Stories from the margins

January 16, 2015 04:08 pm | Updated 04:08 pm IST

All of yesterday, I’ve had my nose buried in Bilal Tanweer’s  The Scatter Here is too Great.  It’s a debut by a Pakistani author that did the rave-review circuit of the world’s major papers for its story that revolves around a bomb blast at Karachi’s Cantt Station, but never actually tells us of the explosion itself. Rather, he paints us snapshot pictures of the lives the blast touches, their ordinary joys and sorrows, interwoven with the reality of everyday violence. Just as shards of broken glass pieced together can never reflect the unshattered image, but only give us an almost glimpse of what once was,  The Scatter  reveals for us the lost beauty in Pakistan’s brokenness.

At the book’s close though, as I flipped back through the 200-odd pages, I realised the sentences I’d underscored most boldly, and the paragraphs I’d parenthesised most emphatically, were not about the nation’s tryst with violence, but Tanweer’s lucid reflections on love and the strange power of stories. That got me thinking. How different our public and private acts of reading are! What the world wants us to take away from books, often traces different trajectories from what our minds do actually glean, and I find that difference in the marginalia - in our immediate, honest, unfiltered writings on the margins of books. Edgar Allan Poe wrote, “In the marginalia, we talk only to ourselves; we therefore talk freshly — boldly — originally — with abandonment — without conceit.” Over the years, I’ve honed a glossary of marginalia responses  - smilies for when lines make me happy, smilies with dimples for when I laugh, exclamation marks for the appalling, single hashtag for sharp insight, double hashtag for life-altering wisdom, etc, - besides, the comments and questions that make the book a two-sided conversation between author and reader.

The history of marginalia goes way back; the earliest records point to 11th Century medieval scribes who wrote on the sides of the books they hand-copied: “Thank God, it will soon be dark.”, “The parchment is hairy.” and “Now I’ve written the whole thing! For Christ’s sake, give me a drink.” Of the modern writers, Graham Greene is said to have filled each book of his 3,000-volume personal library with plot summaries, word counts, and interior dialogue. Often, marginalia has gone beyond the book itself: Ted Hughes' copy of his wife Sylvia Plath’s  Ariel  pointed to the stains on the side and labelled them “thatch-drip” from the roof of their home in Devon, England, and in David Foster Wallace’s copy of a Cormac McCarthy book, he’d drawn fangs and a moustache on the author’s photo.

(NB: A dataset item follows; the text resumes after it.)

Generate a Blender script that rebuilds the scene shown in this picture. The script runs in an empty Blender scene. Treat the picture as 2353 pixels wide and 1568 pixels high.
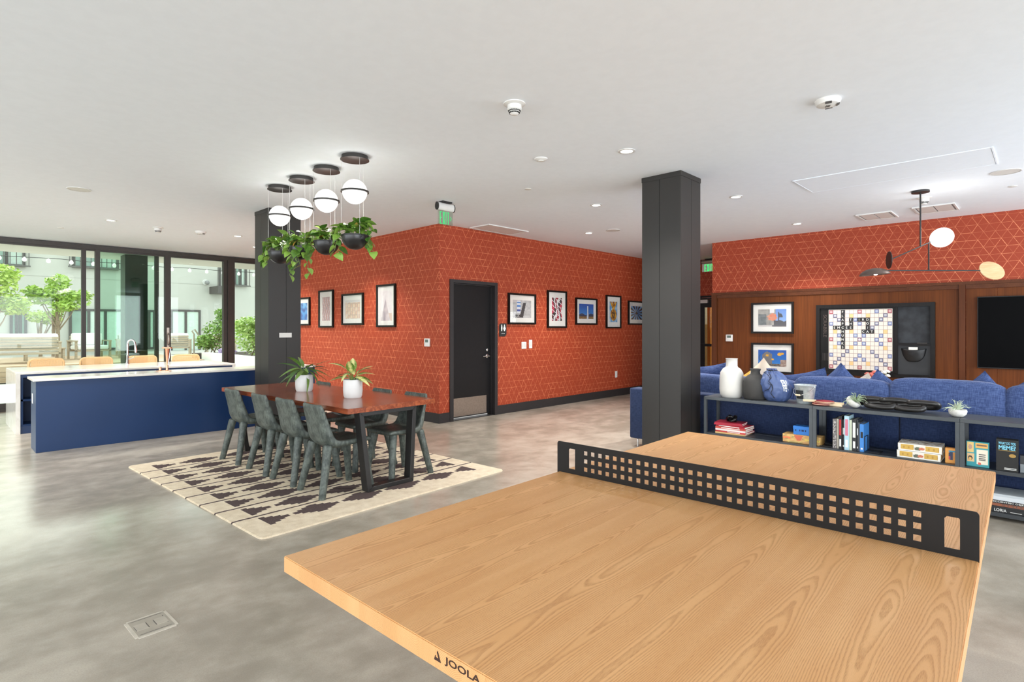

What marginalia in retrospect reveals to us is a slice of the people we were when we first read the book; with every return, we always come back at least a little altered by time, underlining difference phrases, copying out different quotes. We also leave for the next reader, a twice-layered text - I’ll always remember that copy of Jane Austen’s Emma discovered at the footpath seller in Mumbai’s Fort, its every page covered in footnotes and post-its about how Emma’s life parallelled the reader’s own. In the age of Kindle, though, just how much of our half-baked, scribbled-on-the-margins wisdom will our future generations inherit?  Will they too have, as Billy Collins wrote “seized the white perimeter as our own/and reached for a pen if only to show/ we did not just laze in an armchair turning pages;/we pressed a thought into the wayside” (‘Marginalia’)?